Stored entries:
-- start --
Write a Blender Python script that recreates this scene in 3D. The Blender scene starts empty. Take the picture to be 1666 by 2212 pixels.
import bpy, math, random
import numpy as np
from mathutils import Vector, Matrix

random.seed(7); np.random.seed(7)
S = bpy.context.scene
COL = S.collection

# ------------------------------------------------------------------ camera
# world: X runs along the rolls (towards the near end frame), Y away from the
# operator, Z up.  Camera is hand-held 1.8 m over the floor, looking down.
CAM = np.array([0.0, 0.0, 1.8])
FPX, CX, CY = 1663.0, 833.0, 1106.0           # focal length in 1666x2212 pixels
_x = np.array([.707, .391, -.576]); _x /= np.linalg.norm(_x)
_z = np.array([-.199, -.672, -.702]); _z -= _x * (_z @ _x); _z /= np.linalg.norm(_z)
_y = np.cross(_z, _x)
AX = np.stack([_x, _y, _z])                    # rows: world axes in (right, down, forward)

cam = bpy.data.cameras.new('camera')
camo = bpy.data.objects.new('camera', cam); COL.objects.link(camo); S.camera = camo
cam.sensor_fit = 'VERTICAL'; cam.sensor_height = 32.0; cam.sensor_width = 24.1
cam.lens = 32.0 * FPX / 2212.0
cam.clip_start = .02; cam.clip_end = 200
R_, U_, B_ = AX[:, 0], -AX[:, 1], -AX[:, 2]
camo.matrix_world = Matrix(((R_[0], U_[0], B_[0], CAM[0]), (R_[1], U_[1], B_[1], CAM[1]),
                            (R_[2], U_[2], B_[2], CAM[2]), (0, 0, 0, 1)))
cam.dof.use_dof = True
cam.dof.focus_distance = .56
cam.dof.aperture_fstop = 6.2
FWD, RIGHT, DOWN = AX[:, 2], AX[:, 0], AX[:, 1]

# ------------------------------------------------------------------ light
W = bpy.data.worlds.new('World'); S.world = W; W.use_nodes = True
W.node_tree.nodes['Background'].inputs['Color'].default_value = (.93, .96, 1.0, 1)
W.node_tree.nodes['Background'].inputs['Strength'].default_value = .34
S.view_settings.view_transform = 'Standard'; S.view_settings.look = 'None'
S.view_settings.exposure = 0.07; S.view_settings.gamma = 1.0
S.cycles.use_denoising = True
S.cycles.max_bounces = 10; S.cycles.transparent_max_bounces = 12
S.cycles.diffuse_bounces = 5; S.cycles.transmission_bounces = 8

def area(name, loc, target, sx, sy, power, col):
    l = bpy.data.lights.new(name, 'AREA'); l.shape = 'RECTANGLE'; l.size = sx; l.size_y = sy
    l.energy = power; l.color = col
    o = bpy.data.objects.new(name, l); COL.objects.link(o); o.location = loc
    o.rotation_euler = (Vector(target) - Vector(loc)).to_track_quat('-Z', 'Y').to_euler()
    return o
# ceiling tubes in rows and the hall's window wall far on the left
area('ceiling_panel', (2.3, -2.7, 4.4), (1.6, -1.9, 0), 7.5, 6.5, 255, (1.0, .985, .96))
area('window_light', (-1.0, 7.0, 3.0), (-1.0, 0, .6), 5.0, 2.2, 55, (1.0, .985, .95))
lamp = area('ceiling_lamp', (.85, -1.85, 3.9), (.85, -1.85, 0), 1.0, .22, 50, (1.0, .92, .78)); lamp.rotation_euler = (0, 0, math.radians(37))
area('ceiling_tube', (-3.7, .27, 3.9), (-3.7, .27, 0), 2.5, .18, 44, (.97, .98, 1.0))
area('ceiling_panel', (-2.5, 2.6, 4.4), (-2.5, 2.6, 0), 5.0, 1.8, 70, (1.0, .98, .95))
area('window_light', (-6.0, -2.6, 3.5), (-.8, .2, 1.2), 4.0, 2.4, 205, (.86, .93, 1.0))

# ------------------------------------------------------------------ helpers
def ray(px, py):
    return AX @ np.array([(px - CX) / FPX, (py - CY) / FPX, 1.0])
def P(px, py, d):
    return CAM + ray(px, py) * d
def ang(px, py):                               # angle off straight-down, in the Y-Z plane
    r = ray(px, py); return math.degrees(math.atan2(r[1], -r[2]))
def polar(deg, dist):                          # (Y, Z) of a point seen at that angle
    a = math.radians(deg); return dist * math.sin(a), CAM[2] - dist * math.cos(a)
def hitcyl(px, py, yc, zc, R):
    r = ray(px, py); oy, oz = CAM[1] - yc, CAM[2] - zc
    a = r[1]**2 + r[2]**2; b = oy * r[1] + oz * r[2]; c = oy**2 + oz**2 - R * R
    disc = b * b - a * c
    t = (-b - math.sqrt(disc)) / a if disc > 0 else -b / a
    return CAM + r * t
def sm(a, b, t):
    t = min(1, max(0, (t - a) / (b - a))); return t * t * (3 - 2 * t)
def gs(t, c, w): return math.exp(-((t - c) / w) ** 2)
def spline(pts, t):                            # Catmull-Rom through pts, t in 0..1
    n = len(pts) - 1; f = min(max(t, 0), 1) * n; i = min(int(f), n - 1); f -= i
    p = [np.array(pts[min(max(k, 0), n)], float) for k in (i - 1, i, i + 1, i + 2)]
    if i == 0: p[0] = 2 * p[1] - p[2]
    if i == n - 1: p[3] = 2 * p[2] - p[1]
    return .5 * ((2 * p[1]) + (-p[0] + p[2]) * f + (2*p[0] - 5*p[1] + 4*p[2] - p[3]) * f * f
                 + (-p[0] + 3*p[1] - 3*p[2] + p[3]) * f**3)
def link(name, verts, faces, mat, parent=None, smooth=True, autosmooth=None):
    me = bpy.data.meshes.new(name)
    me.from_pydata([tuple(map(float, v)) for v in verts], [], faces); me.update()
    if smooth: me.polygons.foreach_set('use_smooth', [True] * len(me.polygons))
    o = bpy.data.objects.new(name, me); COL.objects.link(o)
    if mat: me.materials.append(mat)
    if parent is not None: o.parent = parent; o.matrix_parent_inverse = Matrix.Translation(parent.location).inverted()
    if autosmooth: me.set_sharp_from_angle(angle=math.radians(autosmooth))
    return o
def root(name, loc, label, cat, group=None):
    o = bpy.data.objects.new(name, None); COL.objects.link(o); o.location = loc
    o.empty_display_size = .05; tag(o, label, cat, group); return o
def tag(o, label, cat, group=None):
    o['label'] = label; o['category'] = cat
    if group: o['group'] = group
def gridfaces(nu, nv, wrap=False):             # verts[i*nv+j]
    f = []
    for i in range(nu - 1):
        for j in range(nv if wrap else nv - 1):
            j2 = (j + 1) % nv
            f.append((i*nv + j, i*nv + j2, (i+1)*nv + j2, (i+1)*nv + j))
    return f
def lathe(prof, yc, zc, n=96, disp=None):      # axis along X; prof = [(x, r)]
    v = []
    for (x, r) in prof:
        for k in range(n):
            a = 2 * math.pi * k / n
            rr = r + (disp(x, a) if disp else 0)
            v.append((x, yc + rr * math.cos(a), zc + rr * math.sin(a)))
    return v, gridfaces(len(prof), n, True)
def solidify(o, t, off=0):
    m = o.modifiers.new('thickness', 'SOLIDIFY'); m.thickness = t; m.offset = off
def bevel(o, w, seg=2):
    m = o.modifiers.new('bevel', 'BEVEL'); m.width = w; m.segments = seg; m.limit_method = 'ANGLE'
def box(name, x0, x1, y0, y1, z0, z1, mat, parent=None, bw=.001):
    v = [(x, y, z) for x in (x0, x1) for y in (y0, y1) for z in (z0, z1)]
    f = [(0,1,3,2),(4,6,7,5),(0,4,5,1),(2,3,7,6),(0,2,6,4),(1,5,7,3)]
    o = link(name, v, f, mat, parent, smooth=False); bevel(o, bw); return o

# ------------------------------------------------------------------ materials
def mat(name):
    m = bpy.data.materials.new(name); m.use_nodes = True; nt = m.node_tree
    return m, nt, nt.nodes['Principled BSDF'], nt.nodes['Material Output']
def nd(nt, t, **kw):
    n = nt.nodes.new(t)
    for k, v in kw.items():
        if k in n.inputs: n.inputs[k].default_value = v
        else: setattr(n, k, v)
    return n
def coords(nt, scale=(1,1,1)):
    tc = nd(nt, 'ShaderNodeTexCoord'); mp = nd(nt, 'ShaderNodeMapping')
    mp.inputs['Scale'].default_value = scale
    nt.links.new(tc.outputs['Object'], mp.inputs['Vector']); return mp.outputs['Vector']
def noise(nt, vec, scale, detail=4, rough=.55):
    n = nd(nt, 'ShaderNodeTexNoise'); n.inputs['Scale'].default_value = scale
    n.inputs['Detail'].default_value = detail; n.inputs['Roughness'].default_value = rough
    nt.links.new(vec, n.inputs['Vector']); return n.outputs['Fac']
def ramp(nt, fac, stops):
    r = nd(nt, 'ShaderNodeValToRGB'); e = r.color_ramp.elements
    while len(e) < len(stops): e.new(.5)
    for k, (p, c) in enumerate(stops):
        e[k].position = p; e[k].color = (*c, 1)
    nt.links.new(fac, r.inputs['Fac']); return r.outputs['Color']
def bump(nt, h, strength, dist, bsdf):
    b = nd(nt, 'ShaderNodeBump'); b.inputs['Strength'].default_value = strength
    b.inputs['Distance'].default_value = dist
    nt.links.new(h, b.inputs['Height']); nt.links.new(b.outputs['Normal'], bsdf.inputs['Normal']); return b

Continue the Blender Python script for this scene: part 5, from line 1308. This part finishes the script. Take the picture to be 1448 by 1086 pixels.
-- end --
**What you have to do:**
Set the lines down exactly, from the first line of the records to the line where "AX = np.stack([_x, _y, _z])" appears, with both ends kept.

**Written response:**
Write a Blender Python script that recreates this scene in 3D. The Blender scene starts empty. Take the picture to be 1666 by 2212 pixels.
import bpy, math, random
import numpy as np
from mathutils import Vector, Matrix

random.seed(7); np.random.seed(7)
S = bpy.context.scene
COL = S.collection

# ------------------------------------------------------------------ camera
# world: X runs along the rolls (towards the near end frame), Y away from the
# operator, Z up.  Camera is hand-held 1.8 m over the floor, looking down.
CAM = np.array([0.0, 0.0, 1.8])
FPX, CX, CY = 1663.0, 833.0, 1106.0           # focal length in 1666x2212 pixels
_x = np.array([.707, .391, -.576]); _x /= np.linalg.norm(_x)
_z = np.array([-.199, -.672, -.702]); _z -= _x * (_z @ _x); _z /= np.linalg.norm(_z)
_y = np.cross(_z, _x)
AX = np.stack([_x, _y, _z])                    # rows: world axes in (right, down, forward)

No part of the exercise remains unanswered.